6. It would be a safe rule for no child or lady to be on skates longer than an hour at a time.

7. The grace, exercise, and healthfulness of skating on the ice can be had, without any of its dangers, by the use of skates with rollers attached, on common floors; better, if covered with oil-cloth."

In 1870, members of London's Skating Club allowed a restricted number of women (twenty) to hold membership on its new skating club on the flooded archery pitch in Regent's Park. Based on the horrible tragedy that had happened there only three years earlier, I'd thought apprehension about numbers period might have played a role in the number of skaters accepted into the club, but the Club had no problem accepting a disproportionate number of men's memberships: one hundred and twenty. Restrained sexism was still in full swing in Jolly Ol' England.

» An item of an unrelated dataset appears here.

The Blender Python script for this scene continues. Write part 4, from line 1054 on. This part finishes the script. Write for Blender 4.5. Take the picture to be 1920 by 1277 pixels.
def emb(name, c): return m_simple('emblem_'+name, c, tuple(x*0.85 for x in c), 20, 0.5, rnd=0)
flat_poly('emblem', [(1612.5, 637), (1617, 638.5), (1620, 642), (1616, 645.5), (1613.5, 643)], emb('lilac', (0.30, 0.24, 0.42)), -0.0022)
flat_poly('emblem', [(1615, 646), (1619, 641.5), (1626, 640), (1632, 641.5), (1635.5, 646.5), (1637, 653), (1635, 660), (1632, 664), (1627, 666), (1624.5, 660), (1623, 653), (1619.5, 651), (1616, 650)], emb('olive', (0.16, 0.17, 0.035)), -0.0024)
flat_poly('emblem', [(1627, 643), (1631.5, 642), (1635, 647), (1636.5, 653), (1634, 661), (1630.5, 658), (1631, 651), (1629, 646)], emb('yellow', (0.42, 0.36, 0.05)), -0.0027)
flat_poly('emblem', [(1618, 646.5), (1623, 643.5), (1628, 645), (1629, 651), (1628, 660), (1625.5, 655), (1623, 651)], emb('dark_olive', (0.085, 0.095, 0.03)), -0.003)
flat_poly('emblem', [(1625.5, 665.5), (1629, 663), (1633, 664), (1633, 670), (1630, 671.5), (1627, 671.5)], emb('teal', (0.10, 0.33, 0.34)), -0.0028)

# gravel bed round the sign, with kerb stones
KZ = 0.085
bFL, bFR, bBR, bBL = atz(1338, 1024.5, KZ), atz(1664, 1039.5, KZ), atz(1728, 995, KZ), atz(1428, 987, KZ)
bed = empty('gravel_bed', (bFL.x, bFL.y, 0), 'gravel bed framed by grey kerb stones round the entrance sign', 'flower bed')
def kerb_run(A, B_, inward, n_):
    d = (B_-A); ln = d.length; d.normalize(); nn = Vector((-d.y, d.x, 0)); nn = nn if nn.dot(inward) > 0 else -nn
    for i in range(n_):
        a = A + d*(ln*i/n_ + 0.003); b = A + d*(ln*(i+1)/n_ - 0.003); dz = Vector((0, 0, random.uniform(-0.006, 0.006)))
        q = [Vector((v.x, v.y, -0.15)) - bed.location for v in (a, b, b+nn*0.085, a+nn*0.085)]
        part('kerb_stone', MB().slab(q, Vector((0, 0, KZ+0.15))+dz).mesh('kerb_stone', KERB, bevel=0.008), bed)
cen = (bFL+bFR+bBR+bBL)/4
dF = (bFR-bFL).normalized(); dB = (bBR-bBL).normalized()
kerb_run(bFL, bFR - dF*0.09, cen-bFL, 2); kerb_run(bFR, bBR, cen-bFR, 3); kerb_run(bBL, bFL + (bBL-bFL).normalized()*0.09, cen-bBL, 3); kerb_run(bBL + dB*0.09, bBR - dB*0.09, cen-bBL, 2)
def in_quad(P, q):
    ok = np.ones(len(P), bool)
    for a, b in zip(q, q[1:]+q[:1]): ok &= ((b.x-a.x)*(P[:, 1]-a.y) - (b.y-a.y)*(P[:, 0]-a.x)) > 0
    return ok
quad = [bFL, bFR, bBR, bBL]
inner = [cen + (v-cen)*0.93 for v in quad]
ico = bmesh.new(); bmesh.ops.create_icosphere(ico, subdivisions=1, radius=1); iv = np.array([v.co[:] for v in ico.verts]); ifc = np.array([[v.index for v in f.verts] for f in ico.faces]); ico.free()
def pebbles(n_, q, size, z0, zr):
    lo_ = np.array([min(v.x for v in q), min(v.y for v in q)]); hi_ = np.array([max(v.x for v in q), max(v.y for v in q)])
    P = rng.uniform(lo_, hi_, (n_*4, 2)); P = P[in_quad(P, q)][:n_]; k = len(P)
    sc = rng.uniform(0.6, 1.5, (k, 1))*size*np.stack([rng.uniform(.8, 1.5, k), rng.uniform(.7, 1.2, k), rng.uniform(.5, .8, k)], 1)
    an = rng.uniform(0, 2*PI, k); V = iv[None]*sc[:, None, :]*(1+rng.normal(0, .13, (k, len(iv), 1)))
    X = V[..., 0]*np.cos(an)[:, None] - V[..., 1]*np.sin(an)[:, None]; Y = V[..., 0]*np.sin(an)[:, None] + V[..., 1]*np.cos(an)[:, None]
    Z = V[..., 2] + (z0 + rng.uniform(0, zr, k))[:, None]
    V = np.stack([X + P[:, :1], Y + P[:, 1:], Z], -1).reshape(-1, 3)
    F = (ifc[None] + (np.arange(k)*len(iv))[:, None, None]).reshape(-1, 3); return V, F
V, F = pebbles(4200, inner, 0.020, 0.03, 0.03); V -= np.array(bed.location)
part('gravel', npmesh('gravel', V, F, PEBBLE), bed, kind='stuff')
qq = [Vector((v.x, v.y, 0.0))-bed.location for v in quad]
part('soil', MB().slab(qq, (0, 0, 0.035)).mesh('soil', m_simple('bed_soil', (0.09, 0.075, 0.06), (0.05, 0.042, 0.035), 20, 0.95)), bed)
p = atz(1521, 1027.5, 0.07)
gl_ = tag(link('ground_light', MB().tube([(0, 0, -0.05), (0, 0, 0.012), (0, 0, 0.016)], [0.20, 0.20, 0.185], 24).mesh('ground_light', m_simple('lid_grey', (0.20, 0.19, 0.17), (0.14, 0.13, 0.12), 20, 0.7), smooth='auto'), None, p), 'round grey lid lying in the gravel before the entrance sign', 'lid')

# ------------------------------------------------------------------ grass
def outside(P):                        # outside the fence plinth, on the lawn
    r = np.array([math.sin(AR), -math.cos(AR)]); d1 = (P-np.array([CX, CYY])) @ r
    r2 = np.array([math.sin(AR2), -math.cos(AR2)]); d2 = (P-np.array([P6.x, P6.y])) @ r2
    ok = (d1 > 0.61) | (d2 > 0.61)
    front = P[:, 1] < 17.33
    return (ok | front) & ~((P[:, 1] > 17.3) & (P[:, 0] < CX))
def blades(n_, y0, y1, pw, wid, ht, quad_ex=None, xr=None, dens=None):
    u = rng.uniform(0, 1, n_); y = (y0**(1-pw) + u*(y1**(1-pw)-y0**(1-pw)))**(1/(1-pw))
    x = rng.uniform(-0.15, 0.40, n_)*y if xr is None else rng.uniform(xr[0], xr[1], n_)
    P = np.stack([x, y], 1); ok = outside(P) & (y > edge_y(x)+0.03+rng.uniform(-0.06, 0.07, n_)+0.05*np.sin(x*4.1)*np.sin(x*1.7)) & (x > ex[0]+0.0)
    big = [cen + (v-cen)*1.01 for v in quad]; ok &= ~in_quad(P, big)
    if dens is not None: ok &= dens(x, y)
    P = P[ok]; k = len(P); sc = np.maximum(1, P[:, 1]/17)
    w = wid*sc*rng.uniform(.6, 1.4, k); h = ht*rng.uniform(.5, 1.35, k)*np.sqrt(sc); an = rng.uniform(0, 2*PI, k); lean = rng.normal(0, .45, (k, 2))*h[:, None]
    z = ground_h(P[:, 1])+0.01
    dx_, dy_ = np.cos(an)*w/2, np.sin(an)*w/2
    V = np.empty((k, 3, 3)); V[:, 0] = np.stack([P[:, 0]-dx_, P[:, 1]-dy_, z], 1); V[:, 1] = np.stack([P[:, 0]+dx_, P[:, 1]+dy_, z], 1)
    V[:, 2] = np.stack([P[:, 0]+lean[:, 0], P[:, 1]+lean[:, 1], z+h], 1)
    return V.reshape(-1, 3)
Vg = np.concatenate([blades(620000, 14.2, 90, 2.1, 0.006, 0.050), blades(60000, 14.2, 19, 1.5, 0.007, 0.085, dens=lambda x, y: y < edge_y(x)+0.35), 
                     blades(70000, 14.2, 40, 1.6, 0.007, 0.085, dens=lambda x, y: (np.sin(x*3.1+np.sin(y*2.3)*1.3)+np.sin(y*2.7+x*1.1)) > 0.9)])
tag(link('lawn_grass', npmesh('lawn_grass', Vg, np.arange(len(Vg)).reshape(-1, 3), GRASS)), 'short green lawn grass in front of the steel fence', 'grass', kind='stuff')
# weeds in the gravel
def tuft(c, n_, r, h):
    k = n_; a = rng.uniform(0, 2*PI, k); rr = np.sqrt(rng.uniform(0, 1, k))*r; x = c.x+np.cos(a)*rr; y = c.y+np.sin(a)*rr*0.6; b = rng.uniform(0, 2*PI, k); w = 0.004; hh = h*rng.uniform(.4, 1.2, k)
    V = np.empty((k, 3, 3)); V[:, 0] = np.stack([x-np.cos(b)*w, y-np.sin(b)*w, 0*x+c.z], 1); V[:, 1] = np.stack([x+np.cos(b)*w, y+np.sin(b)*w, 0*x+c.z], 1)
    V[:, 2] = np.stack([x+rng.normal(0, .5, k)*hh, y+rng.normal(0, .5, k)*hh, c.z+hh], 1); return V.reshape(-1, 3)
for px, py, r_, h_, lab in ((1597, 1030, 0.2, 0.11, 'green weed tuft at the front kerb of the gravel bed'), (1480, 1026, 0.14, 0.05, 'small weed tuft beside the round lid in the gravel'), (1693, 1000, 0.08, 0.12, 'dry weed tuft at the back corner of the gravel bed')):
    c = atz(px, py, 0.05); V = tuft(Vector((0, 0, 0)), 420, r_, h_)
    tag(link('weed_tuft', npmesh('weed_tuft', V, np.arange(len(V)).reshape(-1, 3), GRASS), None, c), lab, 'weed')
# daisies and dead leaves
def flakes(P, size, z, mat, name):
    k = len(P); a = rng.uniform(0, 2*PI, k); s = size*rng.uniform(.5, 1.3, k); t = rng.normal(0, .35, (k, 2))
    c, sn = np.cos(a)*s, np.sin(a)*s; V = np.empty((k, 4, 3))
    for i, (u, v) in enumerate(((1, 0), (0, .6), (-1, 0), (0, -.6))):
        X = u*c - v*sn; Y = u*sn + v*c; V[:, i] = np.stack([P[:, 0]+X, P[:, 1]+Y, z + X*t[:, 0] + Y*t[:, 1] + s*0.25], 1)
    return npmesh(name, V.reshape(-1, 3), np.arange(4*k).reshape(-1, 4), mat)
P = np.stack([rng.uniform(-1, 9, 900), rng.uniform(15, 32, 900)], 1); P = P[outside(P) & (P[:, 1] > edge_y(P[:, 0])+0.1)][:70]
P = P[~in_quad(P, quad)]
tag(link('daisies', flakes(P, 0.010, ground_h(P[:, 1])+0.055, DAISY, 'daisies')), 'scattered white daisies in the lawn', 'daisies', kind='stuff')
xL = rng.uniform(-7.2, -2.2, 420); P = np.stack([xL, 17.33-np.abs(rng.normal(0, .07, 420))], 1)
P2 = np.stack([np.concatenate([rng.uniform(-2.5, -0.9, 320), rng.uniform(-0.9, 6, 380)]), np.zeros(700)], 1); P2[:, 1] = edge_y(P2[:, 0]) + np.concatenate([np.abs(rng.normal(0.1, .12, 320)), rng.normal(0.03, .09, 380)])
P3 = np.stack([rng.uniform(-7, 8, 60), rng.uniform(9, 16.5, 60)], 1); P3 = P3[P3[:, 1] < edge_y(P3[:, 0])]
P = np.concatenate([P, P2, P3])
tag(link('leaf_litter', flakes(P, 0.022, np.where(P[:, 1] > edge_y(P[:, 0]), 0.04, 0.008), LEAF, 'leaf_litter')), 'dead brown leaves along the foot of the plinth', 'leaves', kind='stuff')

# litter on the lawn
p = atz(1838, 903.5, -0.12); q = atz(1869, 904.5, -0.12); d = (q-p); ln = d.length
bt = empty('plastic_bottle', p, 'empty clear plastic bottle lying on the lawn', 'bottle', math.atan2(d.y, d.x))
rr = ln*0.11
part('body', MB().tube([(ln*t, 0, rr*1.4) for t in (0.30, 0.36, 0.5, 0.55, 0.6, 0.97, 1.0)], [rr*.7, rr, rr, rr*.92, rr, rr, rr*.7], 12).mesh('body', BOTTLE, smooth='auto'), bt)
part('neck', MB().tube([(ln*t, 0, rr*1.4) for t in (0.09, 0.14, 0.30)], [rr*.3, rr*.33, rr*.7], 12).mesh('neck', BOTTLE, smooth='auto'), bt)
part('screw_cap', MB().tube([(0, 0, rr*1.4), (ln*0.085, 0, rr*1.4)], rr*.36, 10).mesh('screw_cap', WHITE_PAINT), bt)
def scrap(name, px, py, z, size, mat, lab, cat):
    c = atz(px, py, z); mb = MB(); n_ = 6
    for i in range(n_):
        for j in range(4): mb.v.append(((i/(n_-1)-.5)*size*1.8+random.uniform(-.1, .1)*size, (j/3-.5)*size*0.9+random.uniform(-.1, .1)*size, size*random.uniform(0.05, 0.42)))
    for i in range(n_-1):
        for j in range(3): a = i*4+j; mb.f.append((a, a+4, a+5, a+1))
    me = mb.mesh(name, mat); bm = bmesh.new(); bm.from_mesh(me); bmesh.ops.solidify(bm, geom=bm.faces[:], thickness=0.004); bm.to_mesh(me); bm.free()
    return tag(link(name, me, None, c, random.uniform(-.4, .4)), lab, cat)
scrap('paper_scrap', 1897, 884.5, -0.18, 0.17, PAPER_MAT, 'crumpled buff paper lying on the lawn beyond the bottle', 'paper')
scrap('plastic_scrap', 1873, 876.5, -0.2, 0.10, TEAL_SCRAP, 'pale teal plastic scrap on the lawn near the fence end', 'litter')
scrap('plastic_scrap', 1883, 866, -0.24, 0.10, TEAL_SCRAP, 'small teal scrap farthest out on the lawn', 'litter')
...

Trade card of woman skating, circa 1880. Photo courtesy Historical Society Of Pennsylvania.

Meanwhile on the continent, by 1875, Viennese skating club Weiner Eislaufverein was holding a women's only competition. In 1885, according to Allen Guttmann's "Women's Sports: A History", "one of the earliest club-sponsored races for female ice-skaters was held in Hamburg". This didn't stop women from being ridiculed for their decision to pursue athletic endeavours. Guttmann points out that "in France and Germany as in Great Britain and the United States, there was acrimonious debate between those who welcomed the prospect of women's sports and those who feared that female athletes jeopardized their anatomical destiny as wives and mothers. In the Revue des Revues for July 1900, the poet Rene Francois Armand Sully-Prudhomme expressed his 'horreur' at the athletic woman's tendency to 'borrow from men the virile qualities that denature her and negate her charm.' The novelist and intrepid political activist Emile Zola strongly disagreed. He was receptive to 'whatever physical exercises can contribute to woman's development - as long as she doesn't abuse them.' Zola denounced the tyranny of received opinion and refuted the argument that sports masculinize the female athlete."

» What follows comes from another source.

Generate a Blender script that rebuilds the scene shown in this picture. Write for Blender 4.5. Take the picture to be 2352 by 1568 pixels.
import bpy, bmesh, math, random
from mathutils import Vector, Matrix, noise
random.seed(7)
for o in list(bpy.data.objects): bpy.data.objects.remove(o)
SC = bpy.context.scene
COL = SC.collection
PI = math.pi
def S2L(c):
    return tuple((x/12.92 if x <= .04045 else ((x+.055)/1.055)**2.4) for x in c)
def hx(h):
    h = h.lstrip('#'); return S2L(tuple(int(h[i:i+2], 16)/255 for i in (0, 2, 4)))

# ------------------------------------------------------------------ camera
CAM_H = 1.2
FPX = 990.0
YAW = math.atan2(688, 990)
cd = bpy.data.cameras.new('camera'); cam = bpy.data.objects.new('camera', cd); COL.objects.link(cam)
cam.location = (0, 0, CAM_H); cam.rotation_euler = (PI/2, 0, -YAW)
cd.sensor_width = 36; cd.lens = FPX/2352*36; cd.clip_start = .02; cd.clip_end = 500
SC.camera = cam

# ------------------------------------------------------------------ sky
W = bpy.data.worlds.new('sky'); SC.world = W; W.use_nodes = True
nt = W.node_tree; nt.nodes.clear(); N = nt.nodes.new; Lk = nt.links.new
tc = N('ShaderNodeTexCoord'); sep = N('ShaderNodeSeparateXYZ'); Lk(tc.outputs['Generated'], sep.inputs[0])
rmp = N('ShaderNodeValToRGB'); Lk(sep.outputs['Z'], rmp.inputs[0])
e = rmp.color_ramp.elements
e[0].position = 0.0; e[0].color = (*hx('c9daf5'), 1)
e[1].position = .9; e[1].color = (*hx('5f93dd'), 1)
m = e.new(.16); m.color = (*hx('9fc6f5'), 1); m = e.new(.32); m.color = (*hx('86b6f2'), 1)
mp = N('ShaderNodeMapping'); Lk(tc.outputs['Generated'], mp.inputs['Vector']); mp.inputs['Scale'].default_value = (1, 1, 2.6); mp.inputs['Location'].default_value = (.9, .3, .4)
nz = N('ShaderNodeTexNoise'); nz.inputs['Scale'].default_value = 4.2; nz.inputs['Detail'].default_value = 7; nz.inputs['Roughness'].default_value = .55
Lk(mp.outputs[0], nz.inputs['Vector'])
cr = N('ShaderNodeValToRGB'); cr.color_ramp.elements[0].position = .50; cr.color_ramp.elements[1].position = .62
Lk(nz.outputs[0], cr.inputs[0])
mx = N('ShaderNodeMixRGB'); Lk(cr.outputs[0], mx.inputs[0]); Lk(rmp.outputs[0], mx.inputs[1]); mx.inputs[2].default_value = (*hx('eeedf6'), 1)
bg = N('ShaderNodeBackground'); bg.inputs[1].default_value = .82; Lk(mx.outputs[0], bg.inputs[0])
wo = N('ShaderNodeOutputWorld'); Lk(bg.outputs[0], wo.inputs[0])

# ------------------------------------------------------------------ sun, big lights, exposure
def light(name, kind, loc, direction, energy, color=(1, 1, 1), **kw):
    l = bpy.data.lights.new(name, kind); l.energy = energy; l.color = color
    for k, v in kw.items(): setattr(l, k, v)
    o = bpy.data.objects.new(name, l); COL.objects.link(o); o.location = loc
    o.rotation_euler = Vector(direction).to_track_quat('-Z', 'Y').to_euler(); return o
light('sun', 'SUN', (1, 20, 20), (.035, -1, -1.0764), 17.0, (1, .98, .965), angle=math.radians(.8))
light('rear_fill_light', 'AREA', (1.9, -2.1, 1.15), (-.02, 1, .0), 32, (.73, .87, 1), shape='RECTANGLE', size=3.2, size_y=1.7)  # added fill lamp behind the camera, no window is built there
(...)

We also know that the segregation of the sexes and discouragement of women in skating wasn't an "everywhere" thing. Accounts of female settlers skating in The New World predated Weigel's unfortunate attack by almost two centuries, as referenced in Charles Wooley's 1678 account of Dutch settlers in America: "And upon the Ice its admirable to see Men and Women as it were flying upon their Skates from place to place, with Markets upon their Heads and Backs." Of course, Lidwina, The Patron Skate Of Ice Skating had them all beat... she'd been out there doing her thing back in the fourteenth century... BEFORE it was cool!

All of these examples of female skaters who'd been out on the ice BEFORE Weigel aside, I think the story of her absolutely disgusting treatment at the hands of her French neighbours drives home an important message to all skating fans. If you look people like Madge Syers or even in their own respects... skaters like Mabel Fairbanks (who pushed the color barrier), Rudy Galindo (an openly gay man who won a national title in a country that still has people who think people like Sarah Palin make any logical sense) and Toller Cranston (who pushed the boundaries of artistry in the sport), there are ALWAYS going to be people resisting equality and change in the sport of figure skating just as there are "in real life". After all, it's 2015 and it's still called 'ladies' figure skating. How's that for outdated?